## START

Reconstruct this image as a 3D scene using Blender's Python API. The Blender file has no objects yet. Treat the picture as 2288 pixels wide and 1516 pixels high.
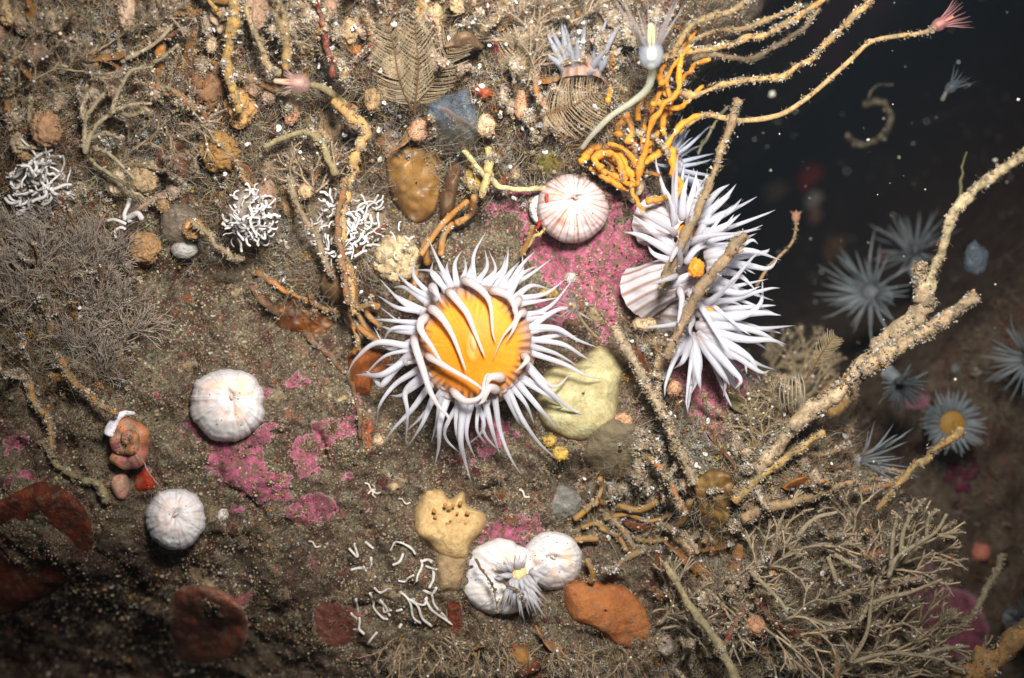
import bpy, math, random
import numpy as np
# 1 unit = 1 cm.  A vertical underwater rock face at y ~ 0, seen by a diver's camera looking along +Y.
D = 28.0
scene = bpy.context.scene
scene.unit_settings.scale_length = 0.01
COL = scene.collection
# ------------------------------------------------------------------ camera
cam_d = bpy.data.cameras.new('camera')
cam = bpy.data.objects.new('camera', cam_d); COL.objects.link(cam)
cam.location = (0, -D, 0); cam.rotation_euler = (math.radians(90), 0, 0)
cam_d.sensor_width = 36; cam_d.lens = 36 * D / 22.88
cam_d.clip_start = 0.1; cam_d.clip_end = 1000
cam_d.dof.use_dof = True; cam_d.dof.focus_distance = D - 1.2; cam_d.dof.aperture_fstop = 0.10
scene.camera = cam
# ------------------------------------------------------------------ light: dim water light + the diver's strobe that lit this picture
world = bpy.data.worlds.new('World'); scene.world = world; world.use_nodes = True
wn = world.node_tree
sky = wn.nodes.new('ShaderNodeTexSky'); sky.sky_type = 'NISHITA'; sky.sun_disc = False
sky.sun_elevation = math.radians(35); sky.sun_rotation = math.radians(170)
bg = wn.nodes['Background']; bg.inputs['Strength'].default_value = 0.024
wn.links.new(sky.outputs[0], bg.inputs[0])
ld = bpy.data.lights.new('strobe', 'SPOT'); ld.energy = 77000; ld.color = (1.0, 0.955, 0.90)
ld.spot_size = math.radians(71); ld.spot_blend = 1.0; ld.shadow_soft_size = 2.6
lo = bpy.data.objects.new('strobe', ld); COL.objects.link(lo)
lo.location = (2.5, -25.0, 9.0)
from mathutils import Vector
lo.rotation_euler = (Vector((0.8, 0, 4.4)) - lo.location).to_track_quat('-Z', 'Y').to_euler()
scene.view_settings.view_transform = 'Standard'; scene.view_settings.look = 'None'
scene.view_settings.exposure = 0.0; scene.view_settings.gamma = 1.0
scene.cycles.max_bounces = 5; scene.cycles.diffuse_bounces = 3; scene.cycles.transparent_max_bounces = 8

# ------------------------------------------------------------------ maths helpers
rng = np.random.default_rng(7)
def smooth(a, b, x):
    t = np.clip((np.asarray(x, float) - a) / (b - a), 0, 1); return t * t * (3 - 2 * t)
def _h(i, j, k):
    n = (i * 374761393 + j * 668265263 + k * 2147483647 + 1013904223) & 0xffffffff
    n = ((n ^ (n >> 13)) * 1274126177) & 0xffffffff
    n = ((n ^ (n >> 15)) * 2246822519) & 0xffffffff
    return ((n ^ (n >> 16)) & 0xffff) / 32767.5 - 1.0
def noise3(x, y, z):
    x, y, z = np.broadcast_arrays(np.asarray(x, float), np.asarray(y, float), np.asarray(z, float))
    xi, yi, zi = np.floor(x).astype(np.int64), np.floor(y).astype(np.int64), np.floor(z).astype(np.int64)
    u, v, w = x - xi, y - yi, z - zi
    u, v, w = u*u*(3-2*u), v*v*(3-2*v), w*w*(3-2*w)
    r = 0
    for a in (0, 1):
        for b in (0, 1):
            for c in (0, 1):
                r = r + _h(xi+a, yi+b, zi+c) * (u if a else 1-u) * (v if b else 1-v) * (w if c else 1-w)
    return r
def fbm(x, y, z, o=4, g=0.5):
    s, a, f = 0, 1.0, 1.0
    for i in range(o):
        s = s + a * noise3(x*f + 17.3*i, y*f - 9.1*i, z*f + 3.7*i); a *= g; f *= 2.03
    return s
def C(r, g, b):                                   # 8-bit sRGB -> linear albedo
    f = lambda c: ((c/255+0.055)/1.055)**2.4 if c > 10.3 else c/255/12.92
    return np.array([f(r), f(g), f(b)])
def norm(v):
    v = np.asarray(v, float); return v / (np.linalg.norm(v, axis=-1, keepdims=True) + 1e-9)
def P(px, py, h):
    s = (D - h) / D
    return np.stack(np.broadcast_arrays((np.asarray(px, float)-1144)/100*s, -np.asarray(h, float), (758-np.asarray(py, float))/100*s), -1)
# ------------------------------------------------------------------ rock relief
EDGE = np.array([(-600,2150),(-300,1950),(0,1700),(200,1540),(320,1470),(420,1530),(520,1600),(640,1650),(760,1680),(830,1700),(880,1770),
                 (980,1900),(1080,2000),(1200,2040),(1350,2040),(1516,2120),(1900,2250)], float)
BUMPS = [  # px, py, rx, ry, height
    (660,715,85,40,-0.8),(690,490,70,50,-0.7),(500,600,80,40,-0.8),(880,230,120,60,0.5),(740,270,60,60,-0.9),(430,150,60,50,-0.6),
    (330,640,70,40,-0.6),(1040,500,60,40,-0.5),(1300,260,90,60,0.5),(150,400,110,80,0.8),(560,490,80,70,0.7),(800,520,90,80,0.7),
    (1390,980,90,70,0.5),(1480,800,60,110,0.6),(1620,1060,120,80,0.9),(1400,1170,130,60,-0.8),(1560,1240,90,60,-0.8),(200,1090,90,60,0.3),
    (120,1230,160,110,0.7),(450,1400,100,80,0.4),(960,1180,120,100,0.3),(770,780,70,60,-0.3),(1800,1050,150,110,0.5),(1250,1490,200,60,0.4),
    (60,760,130,120,-0.5),(180,600,150,120,0.6),(1700,1350,200,140,0.3),(880,440,50,60,-0.4),(950,620,60,40,-0.3),(1540,640,110,130,-0.6)]
def relief(X, Z):
    px = X*100+1144; py = 758-Z*100
    wob = 40*noise3(X*0.9, Z*0.9, 2.2)
    h = 2.3*smooth(520, -60, py + wob) * smooth(1750, 1350, px) + 0.9*smooth(420, 60, px + wob)*smooth(1000, 700, py)
    h = h - 6.5*smooth(980, 1800, py)*smooth(1000, 0, px) - 0.8*smooth(1350, 1700, py)
    for (a, b, rx, ry, k) in BUMPS:
        h = h + k*np.exp(-((px-a)/rx)**2 - ((py-b)/ry)**2)
    h = h + 0.34*fbm(X*0.55, Z*0.55, 0.3, 3) + 0.20*fbm(X*1.6, Z*1.6, 5.1, 5, 0.6) - 0.16*np.exp(-(noise3(X*0.8+0.5*noise3(X*2,Z*2,4.), Z*0.8, 9.3)/0.05)**2)*smooth(-.1,.3,noise3(X*0.5, Z*0.5, 3.3)) + 0.035*fbm(X*7, Z*7, 1.7, 3, 0.6)
    h = h + np.clip(smooth(500,380,py)+smooth(360,240,px)*smooth(900,800,py)+smooth(1380,1480,px)*smooth(950,1050,py), 0, 1)*(0.46*fbm(X*1.15, Z*1.15, 12.5, 4, 0.6)+0.10*fbm(X*4.2, Z*4.2, 2.5, 2))
    ed = np.interp(py, EDGE[:,0], EDGE[:,1]) + 35*fbm(Z*1.1, 0.4, 7.7, 3)
    t = np.clip((px - ed + 110)/260, 0, 1)
    return h - 1.4*np.clip(t/0.42, 0, 1)**2 - 26*np.clip((t-0.42)/0.58, 0, 1)**1.6
ST = 0.055
GX = np.arange(-17.5, 14.6, ST); GZ = np.arange(-12.0, 12.3, ST)
MX, MZ = np.meshgrid(GX, GZ)
RH = relief(MX, MZ)
def rh(X, Z):
    fx = np.clip((np.asarray(X)-GX[0])/ST, 0, len(GX)-1.01); fz = np.clip((np.asarray(Z)-GZ[0])/ST, 0, len(GZ)-1.01)
    i, j = fx.astype(int), fz.astype(int); u, v = fx-i, fz-j
    return RH[j,i]*(1-u)*(1-v)+RH[j,i+1]*u*(1-v)+RH[j+1,i]*(1-u)*v+RH[j+1,i+1]*u*v
def hgt(px, py):                                   # rock height where the sight line through a point meets the face
    px = np.asarray(px, float); py = np.asarray(py, float); h = np.zeros(np.broadcast(px, py).shape)
    for _ in range(10):
        s = (D-h)/D; h = 0.5*h + 0.5*np.maximum(rh((px-1144)/100*s, (758-py)/100*s), -6)
    return h
def S(px, py, off=0.0): return P(px, py, hgt(px, py) + off)
def rnormal(X, Z):
    e = 0.12; dx = (rh(X+e, Z)-rh(X-e, Z))/(2*e); dz = (rh(X, Z+e)-rh(X, Z-e))/(2*e)
    return norm(np.stack([-dx, -np.ones_like(dx), -dz], -1))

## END

Return a copy of every line that includes the word "picture".

* **Problem solution**
Reconstruct this image as a 3D scene using Blender's Python API. The Blender file has no objects yet. Treat the picture as 2288 pixels wide and 1516 pixels high.
# ------------------------------------------------------------------ light: dim water light + the diver's strobe that lit this picture